Monday, October 1, 2012

Where are the women?

This article delighted me (being the twisted apologist that I am): it seems that IKEA has made two different versions of their catalogs, and not just differences in the language of the text. The version of the catalogue made for Saudi Arabia is completely devoid of women!

We don't know the motivations of IKEA behind the literal erasure of women from their catalogues. Maybe they were told to do so, maybe they thought of this as a pre-emptive strike, or maybe they thought it would be 'culturally-sensitive'. In any case, we can definitely enjoy the results and imagine what kind of society these photoshopped pictures portray.

Scenario #1: Father gets his children ready, bathing them. Toddler is independent enough to brush his teeth without Daddy or Mummy's help. Yay!

Scenario #2: Getting a pair of fabulous male designers to choose your furniture. Think Colin McAllister and Justin Ryan. Don't tell me this is not an absolutely smashing idea!

Scenario #3: Beds that make themselves without anyone's help!

On a more serious note, to quote the Swedish minister of trade Ewa Björling (not sure if this is even a quote, there sure are an awful lot of grammar mistakes):
"Women can not be retouch away in reality. If Saudi Arabia does not allow women to appear [in public] or work, they lose about half their intellectual capital", she told Metro.
"These pictures is sad example that shows that there is a long way to go in terms of equality between men and women in Saudi Arabia".
Oh Ewa and IKEA, you're missing the point here. Saudi Arabia does allow (limited parts of) women to be seen in public, women can and are allowed to work, and they also appear on state-sanctioned television comedies in various state of hijab (no hijab, hijab, niqab) and best of all, almost driving! (Forward to 21:12, 24:47 of this video for scenes of women getting in and out of the driver's seat, and 3:35, 9:46, 28:10 for actual driving!). Yes, there are a lot of restrictions in real life such as needing a male mahram all the time (even if you are there for your pilgrimage!) and women can't drive openly in real life.
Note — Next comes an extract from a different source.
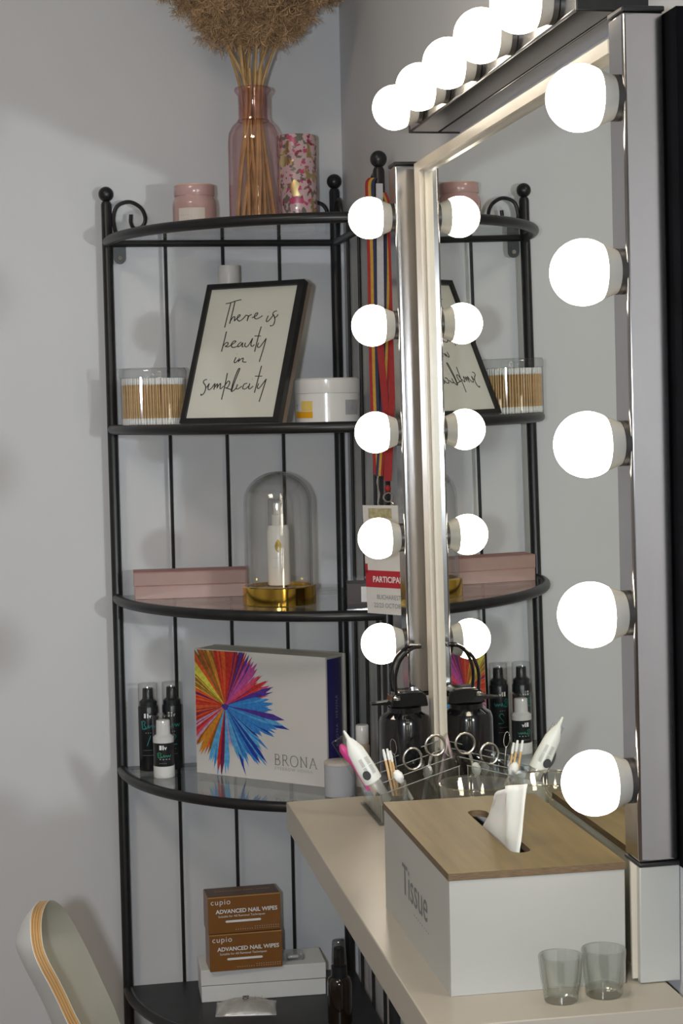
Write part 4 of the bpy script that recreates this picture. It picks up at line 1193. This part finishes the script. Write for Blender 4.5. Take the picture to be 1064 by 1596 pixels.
sr = MB().lathe([(0.0022, -0.002), (0.0022, 0.004)], 10, at(668, 1207, (ys - 0.002) * LK), M=Matrix.Rotation(PI / 2, 4, 'X')).build('pivot_screw', M_steel, scs)
# black pump jar with bail handle
M_gloss = mat('gloss_black', (0.006, 0.006, 0.007), 0.12, coat=0.6, vary=0.2, scale=30)
pj = thing('black_pump_jar', 'glossy black jar with lever lid and arched handle at the far ledge end', 'jar', (0.4330, 2.0555, LZ))
MB().lathe([(0.029, 0), (0.031, 0.0015), (0.031, 0.092), (0.029, 0.0985), (0.022, 0.1025), (0.020, 0.104)], 48).build('jar', M_gloss, pj)
MB().lathe([(0.0205, 0.104), (0.0205, 0.110), (0.012, 0.111)], 32).build('collar', M_gloss, pj)
hd = MB().prism([(-0.020, 0.0), (-0.017, 0.014), (-0.010, 0.0185), (0.018, 0.0195), (0.024, 0.014), (0.0265, 0.0)], -0.016, 0.016,
                M=Matrix.Translation((0, 0, 0.111)) @ Matrix.Rotation(PI / 2, 4, 'X')).build('lever_head', M_gloss, pj, bevel=0.002)
MB().prism([(-0.019, 0.004), (-0.041, 0.0045), (-0.041, 0.0065), (-0.016, 0.0095)], -0.006, 0.006, M=Matrix.Translation((0, 0, 0.109)) @ Matrix.Rotation(PI / 2, 4, 'X')).build('lever', M_gloss, hd, bevel=0.0006)
for sy in (-1, 1):
    MB().lathe([(0.0045, -0.001), (0.0045, 0.002), (0.003, 0.003)], 14, (-0.012, sy * 0.0165, 0.1215)).build('pivot', M_hook, hd)
    arcp = spline([(-0.012, sy * 0.014, 0.124), (-0.013, sy * 0.014, 0.148), (-0.006, sy * 0.013, 0.168), (0.008, sy * 0.009, 0.180), (0.021, sy * 0.004, 0.1815)], 6)
    MB().tube(arcp, 0.0021, 8).build('bail_handle', M_gloss, pj)
MB().tube([(0.0212, -0.006, 0.1815), (0.0212, 0.006, 0.1815)], 0.0024, 8).build('bail_grip', M_gloss, pj)

# ------------------------------------------------------------------ shell chair at the lower left
M_shell = mat('cream_laminate', (0.46, 0.455, 0.39), 0.4, vary=0.02, scale=12)
M_shellout = mat('white_laminate_back', (0.70, 0.72, 0.72), 0.3, vary=0.02, scale=12)
M_plyA = mat('ply_light', (0.44, 0.26, 0.10), 0.5, vary=0.15, scale=40, stretch=(1, 1, 0.2))
M_plyB = mat('ply_dark', (0.20, 0.10, 0.04), 0.5, vary=0.2, scale=40, stretch=(1, 1, 0.2))
ch = thing('shell_chair', 'moulded plywood shell chair with cream face at the lower left', 'chair')
nearpx = [((79.6, 1400.7), 1.965), ((70, 1413), 1.915), ((64.7, 1438), 1.88), ((67.2, 1473), 1.86), ((76.5, 1498), 1.852), ((91, 1525), 1.85), ((105.5, 1554), 1.85), ((126, 1596), 1.85)]
farpx = [((79.6, 1400.7), 1.965), ((95, 1411), 2.00), ((107.5, 1427.5), 2.03), ((124, 1456.5), 2.06), ((140.6, 1489.6), 2.08), ((157, 1525), 2.095), ((176, 1566), 2.11), ((188, 1596), 2.115)]
near = [at(*p, y) for p, y in nearpx] + [Vector(v) + Vector((0, 0, H)) for v in ((0.065, 1.85, -0.70), (0.105, 1.848, -0.765), (0.17, 1.845, -0.80), (0.28, 1.842, -0.808), (0.43, 1.845, -0.800))]
far = [at(*p, y) for p, y in farpx] + [Vector(v) + Vector((0, 0, H)) for v in ((0.100, 2.12, -0.765), (0.135, 2.123, -0.792), (0.19, 2.126, -0.806), (0.29, 2.128, -0.81), (0.43, 2.125, -0.800))]
near, far = spline(near, 4)[1:], spline(far, 4)[1:]
nr, ns = len(near), 14
def shell_pt(i, s):
    a, b = near[i], far[i]
    p = a.lerp(b, s)
    w = (b - a).length
    back = max(0.0, min(1.0, 1 - (i - 30) / 14.0))
    bul = 0.036 * min(1.0, (w / 0.21) ** 2) * 4 * s * (1 - s)
    return p + Vector((-bul * back, 0, -bul * 0.5 * (1 - back)))
grid = [[shell_pt(i, s / ns) for s in range(ns + 1)] for i in range(nr)]
def nrm(i, s):
    a = grid[min(nr - 1, i + 1)][s] - grid[max(0, i - 1)][s]
    b = grid[i][min(ns, s + 1)] - grid[i][max(0, s - 1)]
    n_ = a.cross(b)
    if n_.length < 1e-9:
        return Vector((-1, 0, 0.1)).normalized()
    n_.normalize()
    return -n_ if n_.dot(Vector((-1, 0, -0.7))) < 0 else n_
nm_ = [[nrm(i, s) for s in range(ns + 1)] for i in range(nr)]
for i in range(nr):
    k = max(0.0, min(1.0, (i - 2) / 14.0))
    nm_[i] = [Vector((-1, 0, -0.03)).lerp(v, k).normalized() for v in nm_[i]]
def layer(d0, d1, name, m):
    mb = MB()
    vs = [grid[i][s] + nm_[i][s] * d0 for i in range(nr) for s in range(ns + 1)] + [grid[i][s] + nm_[i][s] * d1 for i in range(nr) for s in range(ns + 1)]
    q = (ns + 1)
    NB = nr * q
    fs = []
    for i in range(nr - 1):
        for s in range(ns):
            k = i * q + s
            fs += [(k, k + 1, k + q + 1, k + q), (NB + k, NB + k + q, NB + k + q + 1, NB + k + 1)]
        fs += [(i * q, i * q + q, NB + i * q + q, NB + i * q), (i * q + ns, NB + i * q + ns, NB + i * q + q + ns, i * q + q + ns)]
    for s in range(ns):
        fs += [(s, NB + s, NB + s + 1, s + 1)]
        k = (nr - 1) * q + s
        fs += [(k, k + 1, NB + k + 1, NB + k)]
    return mb.add(vs, fs).build(name, m, ch, smooth=45)
TH = 0.0125
layer(0.0, 0.0009, 'seat_face', M_shell)
cuts = [0.0009, 0.0037, 0.0043, 0.0065, 0.0071, 0.0093, 0.0099, 0.0116]
for k in range(len(cuts) - 1):
    layer(cuts[k], cuts[k + 1], 'plywood_layer', M_plyA if k % 2 == 0 else M_plyB)
layer(0.0116, 0.0121, 'back_face', M_shellout)
for (x0, y0, x1, y1) in ((0.16, 1.90, 0.10, 1.85), (0.16, 2.07, 0.10, 2.13), (0.38, 1.90, 0.43, 1.86), (0.38, 2.07, 0.43, 2.11)):
    MB().tube([(x0, y0, H - 0.832), (x1, y1, 0.0)], [0.013, 0.009], 12).build('leg', M_plyA, ch)
MB().box(0.15, 0.39, 1.97, 2.0, H - 0.842, H - 0.826).box(0.15, 0.17, 1.89, 2.08, H - 0.842, H - 0.826).box(0.37, 0.39, 1.89, 2.08, H - 0.842, H - 0.826).build('underframe', M_plyA, ch, smooth=0)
But reality is a bit more complex than just "No women in magazines, therefore no women in public life". Here's an example of how the Saudis do it. On the website of an international school in Riyadh, there are about twice the number of photos of boys of various ages and in different poses, compared to girls. These are the boys you can see on the main pages of the school website:

And as for girls, you may show pictures of only pre-pubescent girls, or from a distance so you can't really see their faces.

As for older girls? Only with partially obscured faces.

Or stuff them into an obscure photo gallery buried several levels into the website. The website's only photo gallery is stuffed with all the photos of girls and young women they did not publish on the main pages of the website.

What do these pictures imply? Girls are okay for public viewing, but young women need to be obscured or conceptually hidden away. So where are the girls and women? They are around, but hidden. As for silly actions by IKEA, I think we can just look on the bright side of things: helpful fathers, interior designers, and technological beds!